WHAT NEEDS TO BE DONE: Reproduce each line exactly, including spacing and punctuation.

+++

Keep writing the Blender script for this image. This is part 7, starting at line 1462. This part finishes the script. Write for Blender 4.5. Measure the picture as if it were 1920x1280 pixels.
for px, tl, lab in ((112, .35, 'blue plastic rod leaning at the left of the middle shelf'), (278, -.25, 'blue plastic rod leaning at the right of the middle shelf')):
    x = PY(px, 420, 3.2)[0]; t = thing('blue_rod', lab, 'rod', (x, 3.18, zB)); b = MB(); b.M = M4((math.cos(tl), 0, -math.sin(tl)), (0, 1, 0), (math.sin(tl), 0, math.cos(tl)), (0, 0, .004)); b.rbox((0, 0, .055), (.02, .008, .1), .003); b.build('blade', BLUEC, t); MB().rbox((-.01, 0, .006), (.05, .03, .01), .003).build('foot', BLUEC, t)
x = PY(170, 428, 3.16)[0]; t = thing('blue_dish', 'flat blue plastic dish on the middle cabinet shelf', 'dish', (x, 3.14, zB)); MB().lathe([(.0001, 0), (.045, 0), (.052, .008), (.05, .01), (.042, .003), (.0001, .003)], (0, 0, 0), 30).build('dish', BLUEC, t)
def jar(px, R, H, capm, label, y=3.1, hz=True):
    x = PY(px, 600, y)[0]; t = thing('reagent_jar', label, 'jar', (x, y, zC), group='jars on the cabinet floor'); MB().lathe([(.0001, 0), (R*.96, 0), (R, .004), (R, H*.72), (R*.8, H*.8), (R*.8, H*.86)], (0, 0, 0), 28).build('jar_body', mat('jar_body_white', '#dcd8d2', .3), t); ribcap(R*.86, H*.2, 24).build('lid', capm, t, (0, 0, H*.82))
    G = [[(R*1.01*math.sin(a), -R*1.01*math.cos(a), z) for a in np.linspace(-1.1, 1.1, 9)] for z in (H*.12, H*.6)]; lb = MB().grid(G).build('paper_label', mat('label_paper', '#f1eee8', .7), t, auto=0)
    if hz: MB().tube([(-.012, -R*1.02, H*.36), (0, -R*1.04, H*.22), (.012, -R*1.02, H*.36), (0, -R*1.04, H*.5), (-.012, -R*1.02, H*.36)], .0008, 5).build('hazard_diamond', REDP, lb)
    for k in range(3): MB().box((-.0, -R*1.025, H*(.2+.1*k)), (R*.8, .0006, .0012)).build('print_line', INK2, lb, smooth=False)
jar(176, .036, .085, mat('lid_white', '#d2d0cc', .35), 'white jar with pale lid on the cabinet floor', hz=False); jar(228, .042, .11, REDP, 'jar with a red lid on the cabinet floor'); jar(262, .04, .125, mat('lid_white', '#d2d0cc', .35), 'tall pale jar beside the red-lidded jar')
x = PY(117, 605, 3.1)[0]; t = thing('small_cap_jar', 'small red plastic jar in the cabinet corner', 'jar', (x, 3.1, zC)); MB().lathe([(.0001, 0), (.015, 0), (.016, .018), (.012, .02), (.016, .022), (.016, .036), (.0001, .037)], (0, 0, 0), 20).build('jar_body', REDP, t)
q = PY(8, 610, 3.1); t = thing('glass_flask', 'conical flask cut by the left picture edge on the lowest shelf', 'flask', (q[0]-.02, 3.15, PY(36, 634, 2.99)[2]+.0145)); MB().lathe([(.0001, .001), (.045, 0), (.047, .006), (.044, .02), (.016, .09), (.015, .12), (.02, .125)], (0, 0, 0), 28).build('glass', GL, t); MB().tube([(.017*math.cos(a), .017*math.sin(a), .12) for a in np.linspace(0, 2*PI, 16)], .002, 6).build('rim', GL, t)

+++

EXERCISE ANSWER:
Keep writing the Blender script for this image. This is part 7, starting at line 1462. This part finishes the script. Write for Blender 4.5. Measure the picture as if it were 1920x1280 pixels.
for px, tl, lab in ((112, .35, 'blue plastic rod leaning at the left of the middle shelf'), (278, -.25, 'blue plastic rod leaning at the right of the middle shelf')):
    x = PY(px, 420, 3.2)[0]; t = thing('blue_rod', lab, 'rod', (x, 3.18, zB)); b = MB(); b.M = M4((math.cos(tl), 0, -math.sin(tl)), (0, 1, 0), (math.sin(tl), 0, math.cos(tl)), (0, 0, .004)); b.rbox((0, 0, .055), (.02, .008, .1), .003); b.build('blade', BLUEC, t); MB().rbox((-.01, 0, .006), (.05, .03, .01), .003).build('foot', BLUEC, t)
x = PY(170, 428, 3.16)[0]; t = thing('blue_dish', 'flat blue plastic dish on the middle cabinet shelf', 'dish', (x, 3.14, zB)); MB().lathe([(.0001, 0), (.045, 0), (.052, .008), (.05, .01), (.042, .003), (.0001, .003)], (0, 0, 0), 30).build('dish', BLUEC, t)
def jar(px, R, H, capm, label, y=3.1, hz=True):
    x = PY(px, 600, y)[0]; t = thing('reagent_jar', label, 'jar', (x, y, zC), group='jars on the cabinet floor'); MB().lathe([(.0001, 0), (R*.96, 0), (R, .004), (R, H*.72), (R*.8, H*.8), (R*.8, H*.86)], (0, 0, 0), 28).build('jar_body', mat('jar_body_white', '#dcd8d2', .3), t); ribcap(R*.86, H*.2, 24).build('lid', capm, t, (0, 0, H*.82))
    G = [[(R*1.01*math.sin(a), -R*1.01*math.cos(a), z) for a in np.linspace(-1.1, 1.1, 9)] for z in (H*.12, H*.6)]; lb = MB().grid(G).build('paper_label', mat('label_paper', '#f1eee8', .7), t, auto=0)
    if hz: MB().tube([(-.012, -R*1.02, H*.36), (0, -R*1.04, H*.22), (.012, -R*1.02, H*.36), (0, -R*1.04, H*.5), (-.012, -R*1.02, H*.36)], .0008, 5).build('hazard_diamond', REDP, lb)
    for k in range(3): MB().box((-.0, -R*1.025, H*(.2+.1*k)), (R*.8, .0006, .0012)).build('print_line', INK2, lb, smooth=False)
jar(176, .036, .085, mat('lid_white', '#d2d0cc', .35), 'white jar with pale lid on the cabinet floor', hz=False); jar(228, .042, .11, REDP, 'jar with a red lid on the cabinet floor'); jar(262, .04, .125, mat('lid_white', '#d2d0cc', .35), 'tall pale jar beside the red-lidded jar')
x = PY(117, 605, 3.1)[0]; t = thing('small_cap_jar', 'small red plastic jar in the cabinet corner', 'jar', (x, 3.1, zC)); MB().lathe([(.0001, 0), (.015, 0), (.016, .018), (.012, .02), (.016, .022), (.016, .036), (.0001, .037)], (0, 0, 0), 20).build('jar_body', REDP, t)
q = PY(8, 610, 3.1); t = thing('glass_flask', 'conical flask cut by the left picture edge on the lowest shelf', 'flask', (q[0]-.02, 3.15, PY(36, 634, 2.99)[2]+.0145)); MB().lathe([(.0001, .001), (.045, 0), (.047, .006), (.044, .02), (.016, .09), (.015, .12), (.02, .125)], (0, 0, 0), 28).build('glass', GL, t); MB().tube([(.017*math.cos(a), .017*math.sin(a), .12) for a in np.linspace(0, 2*PI, 16)], .002, 6).build('rim', GL, t)